Collected data entries
[Begin]

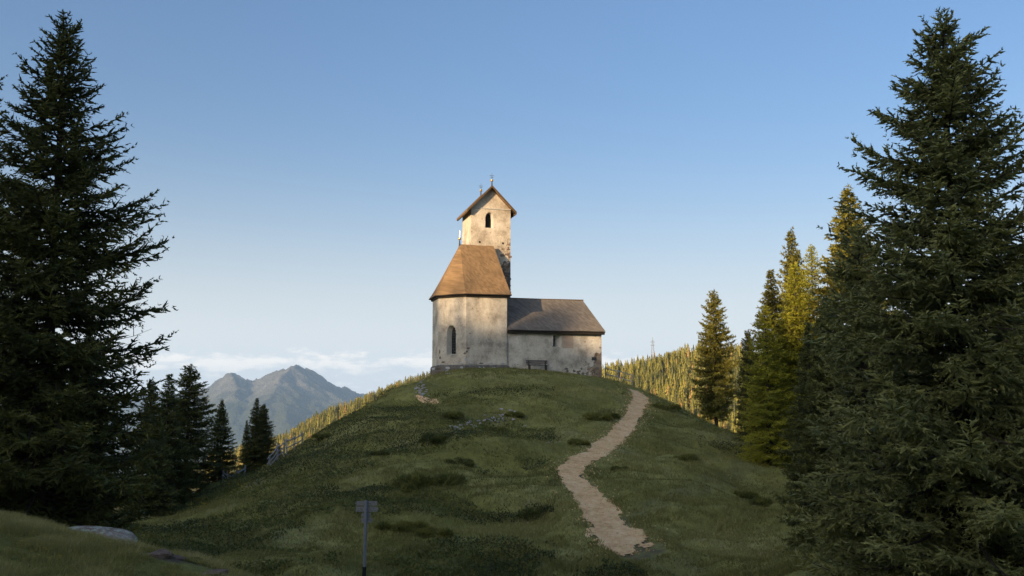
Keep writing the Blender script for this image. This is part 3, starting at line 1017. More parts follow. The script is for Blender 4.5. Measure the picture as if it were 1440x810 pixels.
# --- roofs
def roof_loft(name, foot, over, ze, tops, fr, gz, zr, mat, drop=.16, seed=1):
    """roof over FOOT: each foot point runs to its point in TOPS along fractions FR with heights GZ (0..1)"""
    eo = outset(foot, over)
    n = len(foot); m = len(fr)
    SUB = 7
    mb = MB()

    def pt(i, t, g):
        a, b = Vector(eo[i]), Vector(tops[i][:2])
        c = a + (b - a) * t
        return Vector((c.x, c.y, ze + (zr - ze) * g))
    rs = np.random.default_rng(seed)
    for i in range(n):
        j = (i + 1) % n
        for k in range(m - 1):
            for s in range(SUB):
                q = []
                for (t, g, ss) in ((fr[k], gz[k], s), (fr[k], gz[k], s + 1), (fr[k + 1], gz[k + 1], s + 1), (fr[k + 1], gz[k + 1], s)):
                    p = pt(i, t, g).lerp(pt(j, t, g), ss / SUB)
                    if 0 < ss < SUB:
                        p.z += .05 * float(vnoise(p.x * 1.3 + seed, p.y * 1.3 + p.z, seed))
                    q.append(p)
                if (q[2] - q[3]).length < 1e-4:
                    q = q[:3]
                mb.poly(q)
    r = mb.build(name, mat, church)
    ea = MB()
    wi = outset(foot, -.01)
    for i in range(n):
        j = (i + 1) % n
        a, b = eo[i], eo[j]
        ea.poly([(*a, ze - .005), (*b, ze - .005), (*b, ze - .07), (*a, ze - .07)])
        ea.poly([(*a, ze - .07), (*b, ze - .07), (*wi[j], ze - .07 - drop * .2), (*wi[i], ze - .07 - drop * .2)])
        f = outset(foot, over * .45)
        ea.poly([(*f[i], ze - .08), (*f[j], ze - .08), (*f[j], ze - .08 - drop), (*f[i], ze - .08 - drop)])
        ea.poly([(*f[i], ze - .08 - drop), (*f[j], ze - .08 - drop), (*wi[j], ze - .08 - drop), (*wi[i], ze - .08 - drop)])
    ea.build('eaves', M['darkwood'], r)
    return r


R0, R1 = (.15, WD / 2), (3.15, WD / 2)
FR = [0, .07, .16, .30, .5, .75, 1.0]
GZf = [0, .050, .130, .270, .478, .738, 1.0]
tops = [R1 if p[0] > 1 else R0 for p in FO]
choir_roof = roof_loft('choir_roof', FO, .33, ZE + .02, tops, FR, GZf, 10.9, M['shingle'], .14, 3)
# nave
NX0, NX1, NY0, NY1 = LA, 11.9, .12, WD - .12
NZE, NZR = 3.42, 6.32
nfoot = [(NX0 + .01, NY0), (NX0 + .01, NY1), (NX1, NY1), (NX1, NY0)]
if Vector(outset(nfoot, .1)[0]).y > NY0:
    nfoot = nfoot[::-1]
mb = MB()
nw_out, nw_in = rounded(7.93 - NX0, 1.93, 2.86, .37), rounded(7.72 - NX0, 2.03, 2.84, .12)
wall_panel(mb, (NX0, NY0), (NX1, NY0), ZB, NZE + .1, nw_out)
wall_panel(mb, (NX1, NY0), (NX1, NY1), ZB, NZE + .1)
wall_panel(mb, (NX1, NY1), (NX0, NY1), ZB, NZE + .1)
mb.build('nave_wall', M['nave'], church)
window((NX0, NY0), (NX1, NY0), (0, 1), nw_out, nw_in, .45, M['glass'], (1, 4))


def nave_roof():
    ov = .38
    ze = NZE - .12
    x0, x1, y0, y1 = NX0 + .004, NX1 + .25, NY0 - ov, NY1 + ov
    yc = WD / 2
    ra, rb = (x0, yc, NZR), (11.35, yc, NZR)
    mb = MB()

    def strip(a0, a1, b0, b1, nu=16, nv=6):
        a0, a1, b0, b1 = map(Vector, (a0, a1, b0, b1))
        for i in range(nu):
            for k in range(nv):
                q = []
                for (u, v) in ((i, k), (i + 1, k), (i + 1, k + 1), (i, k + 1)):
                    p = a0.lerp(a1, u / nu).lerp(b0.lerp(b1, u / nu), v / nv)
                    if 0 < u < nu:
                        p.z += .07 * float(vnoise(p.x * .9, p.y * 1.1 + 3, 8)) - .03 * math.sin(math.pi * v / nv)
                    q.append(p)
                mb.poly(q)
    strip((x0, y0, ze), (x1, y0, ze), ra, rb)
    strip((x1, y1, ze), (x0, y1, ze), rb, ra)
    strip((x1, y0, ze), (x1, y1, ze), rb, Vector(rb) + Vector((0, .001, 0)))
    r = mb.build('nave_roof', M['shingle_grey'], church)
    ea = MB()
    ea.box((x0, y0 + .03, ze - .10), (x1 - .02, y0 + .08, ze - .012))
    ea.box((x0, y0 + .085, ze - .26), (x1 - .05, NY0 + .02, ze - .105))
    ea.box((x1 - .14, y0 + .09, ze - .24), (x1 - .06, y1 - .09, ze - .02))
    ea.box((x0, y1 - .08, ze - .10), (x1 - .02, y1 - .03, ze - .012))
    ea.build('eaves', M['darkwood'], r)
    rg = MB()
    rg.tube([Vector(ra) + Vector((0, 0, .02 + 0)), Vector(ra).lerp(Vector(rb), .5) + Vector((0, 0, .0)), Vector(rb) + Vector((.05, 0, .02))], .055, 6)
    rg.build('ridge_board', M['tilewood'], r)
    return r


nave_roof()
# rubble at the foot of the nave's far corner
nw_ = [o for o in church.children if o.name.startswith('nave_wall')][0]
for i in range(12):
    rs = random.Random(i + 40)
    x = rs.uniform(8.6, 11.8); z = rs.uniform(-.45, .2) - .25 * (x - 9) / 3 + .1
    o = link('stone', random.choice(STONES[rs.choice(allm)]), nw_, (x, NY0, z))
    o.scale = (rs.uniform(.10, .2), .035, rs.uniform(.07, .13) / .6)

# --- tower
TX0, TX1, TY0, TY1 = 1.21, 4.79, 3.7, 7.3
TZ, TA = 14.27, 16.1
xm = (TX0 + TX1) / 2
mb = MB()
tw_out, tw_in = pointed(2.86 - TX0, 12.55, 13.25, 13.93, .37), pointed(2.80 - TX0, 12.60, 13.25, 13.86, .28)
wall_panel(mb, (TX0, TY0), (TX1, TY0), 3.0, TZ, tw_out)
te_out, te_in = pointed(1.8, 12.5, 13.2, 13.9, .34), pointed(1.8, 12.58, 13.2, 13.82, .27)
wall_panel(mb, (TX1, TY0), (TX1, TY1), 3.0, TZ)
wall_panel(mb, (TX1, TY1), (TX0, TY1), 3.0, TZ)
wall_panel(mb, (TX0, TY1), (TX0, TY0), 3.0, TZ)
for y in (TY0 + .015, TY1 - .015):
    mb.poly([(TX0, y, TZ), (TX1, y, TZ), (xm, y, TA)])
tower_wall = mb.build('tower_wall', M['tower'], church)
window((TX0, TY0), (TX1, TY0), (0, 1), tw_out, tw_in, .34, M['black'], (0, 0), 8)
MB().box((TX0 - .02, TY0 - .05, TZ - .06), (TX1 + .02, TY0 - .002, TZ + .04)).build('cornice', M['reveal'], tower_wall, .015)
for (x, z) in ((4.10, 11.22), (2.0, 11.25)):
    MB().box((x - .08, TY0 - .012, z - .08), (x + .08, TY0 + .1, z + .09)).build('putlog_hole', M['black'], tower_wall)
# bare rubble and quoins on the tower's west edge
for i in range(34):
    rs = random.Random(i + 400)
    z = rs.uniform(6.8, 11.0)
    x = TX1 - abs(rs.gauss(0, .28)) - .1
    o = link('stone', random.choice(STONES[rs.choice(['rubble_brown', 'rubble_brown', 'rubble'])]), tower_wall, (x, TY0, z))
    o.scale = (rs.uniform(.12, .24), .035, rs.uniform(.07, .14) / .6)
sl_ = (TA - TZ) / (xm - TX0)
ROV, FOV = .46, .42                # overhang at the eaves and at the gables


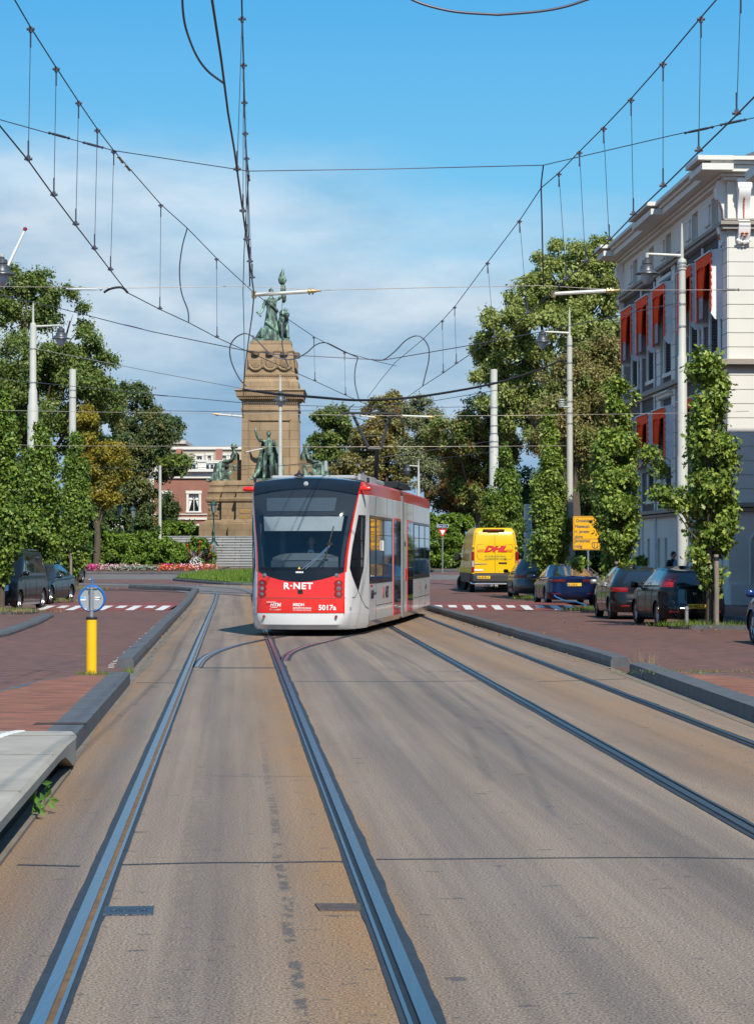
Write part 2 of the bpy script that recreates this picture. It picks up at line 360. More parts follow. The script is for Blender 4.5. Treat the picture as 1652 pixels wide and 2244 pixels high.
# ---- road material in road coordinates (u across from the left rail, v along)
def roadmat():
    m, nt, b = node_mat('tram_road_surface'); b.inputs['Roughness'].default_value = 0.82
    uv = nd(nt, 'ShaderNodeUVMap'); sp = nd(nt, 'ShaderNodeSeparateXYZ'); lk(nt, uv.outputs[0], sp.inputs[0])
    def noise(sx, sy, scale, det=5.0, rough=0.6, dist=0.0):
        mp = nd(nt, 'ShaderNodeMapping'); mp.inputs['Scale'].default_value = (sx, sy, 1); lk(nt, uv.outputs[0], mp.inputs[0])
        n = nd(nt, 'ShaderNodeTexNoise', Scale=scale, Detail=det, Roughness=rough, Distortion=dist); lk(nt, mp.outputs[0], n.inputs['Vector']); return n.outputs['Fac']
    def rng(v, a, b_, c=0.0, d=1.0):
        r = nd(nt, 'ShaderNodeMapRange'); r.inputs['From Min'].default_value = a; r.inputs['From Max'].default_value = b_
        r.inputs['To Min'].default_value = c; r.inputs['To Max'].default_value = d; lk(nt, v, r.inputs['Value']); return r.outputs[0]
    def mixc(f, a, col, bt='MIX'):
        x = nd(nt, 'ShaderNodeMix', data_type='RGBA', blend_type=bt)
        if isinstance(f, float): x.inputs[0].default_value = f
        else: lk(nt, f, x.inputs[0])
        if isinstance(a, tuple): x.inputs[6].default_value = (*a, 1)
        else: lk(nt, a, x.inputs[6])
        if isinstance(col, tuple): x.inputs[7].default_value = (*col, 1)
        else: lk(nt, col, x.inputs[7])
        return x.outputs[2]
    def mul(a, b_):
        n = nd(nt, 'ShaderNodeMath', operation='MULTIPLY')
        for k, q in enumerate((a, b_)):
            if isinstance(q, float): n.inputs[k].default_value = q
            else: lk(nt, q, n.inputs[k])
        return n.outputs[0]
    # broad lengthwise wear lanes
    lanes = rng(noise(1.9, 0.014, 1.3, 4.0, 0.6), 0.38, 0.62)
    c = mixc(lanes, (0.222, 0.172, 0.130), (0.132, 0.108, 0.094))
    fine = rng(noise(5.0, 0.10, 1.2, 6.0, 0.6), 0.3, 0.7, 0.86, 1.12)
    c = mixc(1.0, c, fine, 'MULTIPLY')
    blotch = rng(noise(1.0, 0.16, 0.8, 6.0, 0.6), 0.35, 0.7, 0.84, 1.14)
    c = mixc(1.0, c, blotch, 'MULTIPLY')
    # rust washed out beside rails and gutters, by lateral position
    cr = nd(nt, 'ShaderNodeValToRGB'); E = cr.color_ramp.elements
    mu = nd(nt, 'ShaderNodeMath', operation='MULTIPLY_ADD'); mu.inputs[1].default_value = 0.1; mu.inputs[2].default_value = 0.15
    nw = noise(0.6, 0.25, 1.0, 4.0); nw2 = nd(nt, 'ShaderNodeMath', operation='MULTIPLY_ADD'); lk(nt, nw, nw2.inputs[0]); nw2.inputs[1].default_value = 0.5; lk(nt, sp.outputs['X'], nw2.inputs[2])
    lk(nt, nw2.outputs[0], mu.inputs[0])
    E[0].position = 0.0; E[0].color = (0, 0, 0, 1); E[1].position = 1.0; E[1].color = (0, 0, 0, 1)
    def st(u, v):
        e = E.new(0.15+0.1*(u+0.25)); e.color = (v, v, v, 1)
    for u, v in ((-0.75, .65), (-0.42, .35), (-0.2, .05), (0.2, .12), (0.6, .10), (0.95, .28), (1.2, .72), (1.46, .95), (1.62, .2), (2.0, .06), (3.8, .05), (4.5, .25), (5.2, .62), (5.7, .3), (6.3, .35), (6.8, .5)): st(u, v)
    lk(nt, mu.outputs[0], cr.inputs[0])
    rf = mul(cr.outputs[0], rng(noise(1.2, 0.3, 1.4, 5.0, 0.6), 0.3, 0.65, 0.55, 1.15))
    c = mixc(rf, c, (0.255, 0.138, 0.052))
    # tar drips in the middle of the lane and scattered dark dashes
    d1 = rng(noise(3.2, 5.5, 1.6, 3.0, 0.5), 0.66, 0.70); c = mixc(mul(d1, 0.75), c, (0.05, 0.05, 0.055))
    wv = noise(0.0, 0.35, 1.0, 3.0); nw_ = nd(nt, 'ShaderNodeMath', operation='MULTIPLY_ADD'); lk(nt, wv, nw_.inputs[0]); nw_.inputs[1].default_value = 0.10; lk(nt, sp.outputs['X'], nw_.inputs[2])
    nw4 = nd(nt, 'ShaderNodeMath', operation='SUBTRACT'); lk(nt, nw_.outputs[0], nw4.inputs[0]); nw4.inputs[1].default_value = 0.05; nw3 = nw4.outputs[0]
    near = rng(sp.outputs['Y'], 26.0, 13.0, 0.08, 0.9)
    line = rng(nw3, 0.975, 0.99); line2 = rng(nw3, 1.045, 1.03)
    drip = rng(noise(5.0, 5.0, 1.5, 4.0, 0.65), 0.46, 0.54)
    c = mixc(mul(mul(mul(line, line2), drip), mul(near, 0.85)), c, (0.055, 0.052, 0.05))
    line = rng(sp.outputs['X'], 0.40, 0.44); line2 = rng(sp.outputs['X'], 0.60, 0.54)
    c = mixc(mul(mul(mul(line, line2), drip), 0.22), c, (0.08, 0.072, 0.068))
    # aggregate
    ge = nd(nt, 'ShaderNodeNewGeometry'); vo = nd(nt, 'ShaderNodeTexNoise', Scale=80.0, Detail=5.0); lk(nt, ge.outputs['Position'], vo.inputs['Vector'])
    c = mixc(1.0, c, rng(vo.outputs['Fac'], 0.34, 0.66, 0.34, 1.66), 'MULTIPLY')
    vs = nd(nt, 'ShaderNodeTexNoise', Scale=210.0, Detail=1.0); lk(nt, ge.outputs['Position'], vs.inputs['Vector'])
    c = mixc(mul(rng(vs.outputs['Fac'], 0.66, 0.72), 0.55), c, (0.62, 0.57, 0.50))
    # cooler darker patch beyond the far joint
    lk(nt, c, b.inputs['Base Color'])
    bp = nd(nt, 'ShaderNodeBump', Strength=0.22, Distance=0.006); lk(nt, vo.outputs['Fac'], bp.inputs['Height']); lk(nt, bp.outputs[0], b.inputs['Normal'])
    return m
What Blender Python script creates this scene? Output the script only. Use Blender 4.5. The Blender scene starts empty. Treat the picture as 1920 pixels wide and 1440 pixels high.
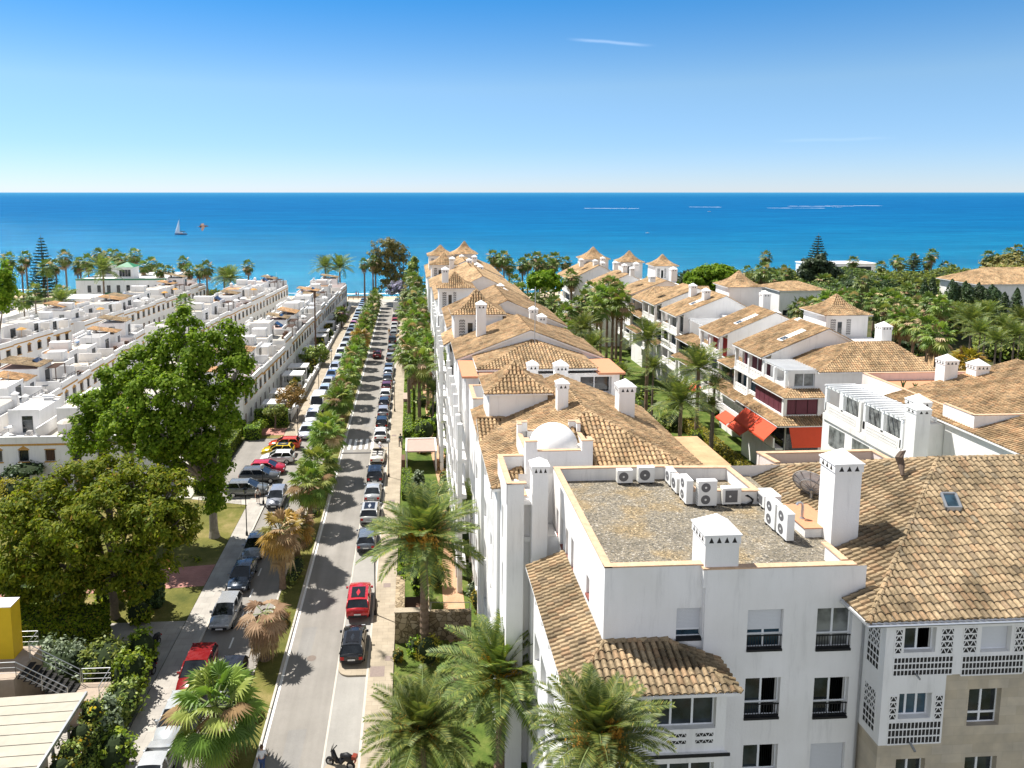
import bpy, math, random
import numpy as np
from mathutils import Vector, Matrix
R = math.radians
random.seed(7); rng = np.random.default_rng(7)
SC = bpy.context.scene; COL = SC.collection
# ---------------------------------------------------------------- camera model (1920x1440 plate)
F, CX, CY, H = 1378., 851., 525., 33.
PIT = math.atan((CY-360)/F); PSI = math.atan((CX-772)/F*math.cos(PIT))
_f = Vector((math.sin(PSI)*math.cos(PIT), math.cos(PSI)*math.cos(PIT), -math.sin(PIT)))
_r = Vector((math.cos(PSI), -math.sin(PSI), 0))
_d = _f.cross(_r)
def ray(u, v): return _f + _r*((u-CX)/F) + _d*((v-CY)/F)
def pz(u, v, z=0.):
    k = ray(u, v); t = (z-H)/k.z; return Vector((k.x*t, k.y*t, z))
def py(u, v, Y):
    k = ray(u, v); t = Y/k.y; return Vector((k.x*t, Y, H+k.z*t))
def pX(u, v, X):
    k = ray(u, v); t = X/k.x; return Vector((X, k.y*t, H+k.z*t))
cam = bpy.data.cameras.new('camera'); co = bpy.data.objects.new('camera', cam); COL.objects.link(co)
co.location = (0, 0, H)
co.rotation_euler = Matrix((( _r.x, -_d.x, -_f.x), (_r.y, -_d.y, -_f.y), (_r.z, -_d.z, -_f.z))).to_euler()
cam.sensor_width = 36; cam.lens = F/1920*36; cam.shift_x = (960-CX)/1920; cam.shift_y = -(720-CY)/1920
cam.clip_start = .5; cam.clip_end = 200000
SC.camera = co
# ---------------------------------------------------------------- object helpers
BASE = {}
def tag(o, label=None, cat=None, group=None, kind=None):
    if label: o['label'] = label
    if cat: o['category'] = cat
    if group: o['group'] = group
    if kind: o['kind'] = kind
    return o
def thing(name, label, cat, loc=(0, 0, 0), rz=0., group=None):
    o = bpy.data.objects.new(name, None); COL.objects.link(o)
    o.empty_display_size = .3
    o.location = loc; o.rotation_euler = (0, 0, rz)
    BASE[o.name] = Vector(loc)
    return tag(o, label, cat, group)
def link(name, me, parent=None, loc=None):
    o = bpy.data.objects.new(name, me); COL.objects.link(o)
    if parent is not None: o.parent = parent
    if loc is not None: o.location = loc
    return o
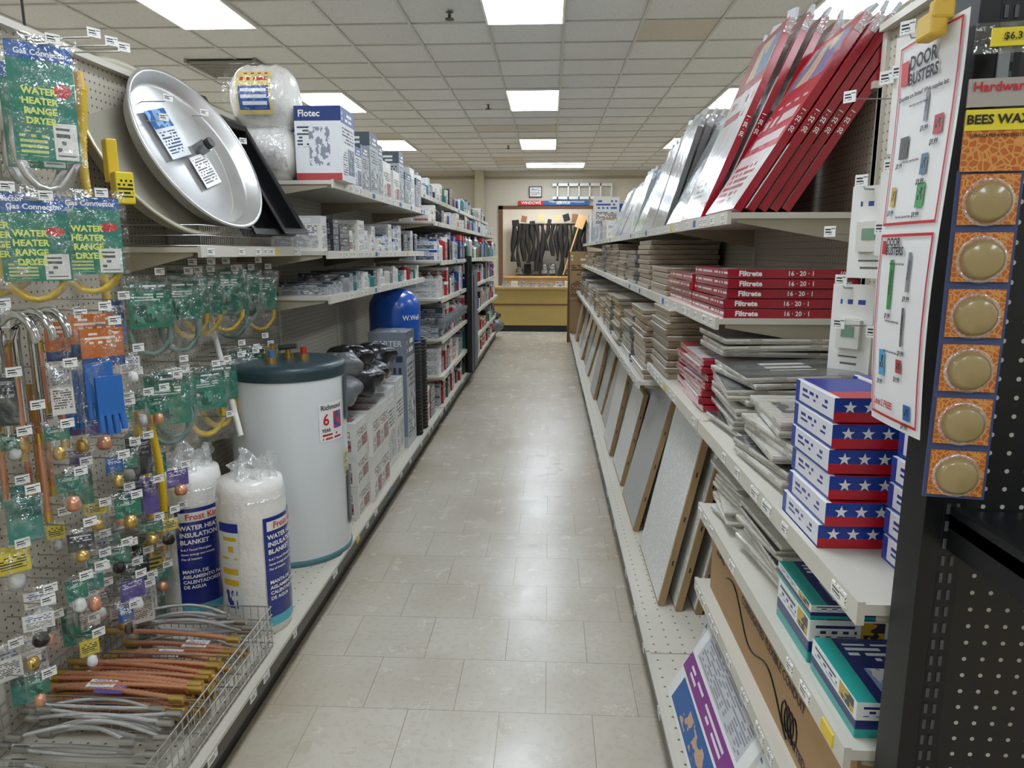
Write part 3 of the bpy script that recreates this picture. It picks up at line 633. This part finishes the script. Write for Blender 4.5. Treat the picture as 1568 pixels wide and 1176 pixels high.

[End]

**Your task**
Go through the listing above and list every line that has the word "this".

**Answer**
Keep writing the Blender script for this image. This is part 3, starting at line 1017. More parts follow. The script is for Blender 4.5. Measure the picture as if it were 1440x810 pixels.
Write part 2 of the bpy script that recreates this picture. It picks up at line 360. More parts follow. The script is for Blender 4.5. Treat the picture as 1652 pixels wide and 2244 pixels high.
What Blender Python script creates this scene? Output the script only. Use Blender 4.5. The Blender scene starts empty. Treat the picture as 1920 pixels wide and 1440 pixels high.
Write part 3 of the bpy script that recreates this picture. It picks up at line 633. This part finishes the script. Write for Blender 4.5. Treat the picture as 1568 pixels wide and 1176 pixels high.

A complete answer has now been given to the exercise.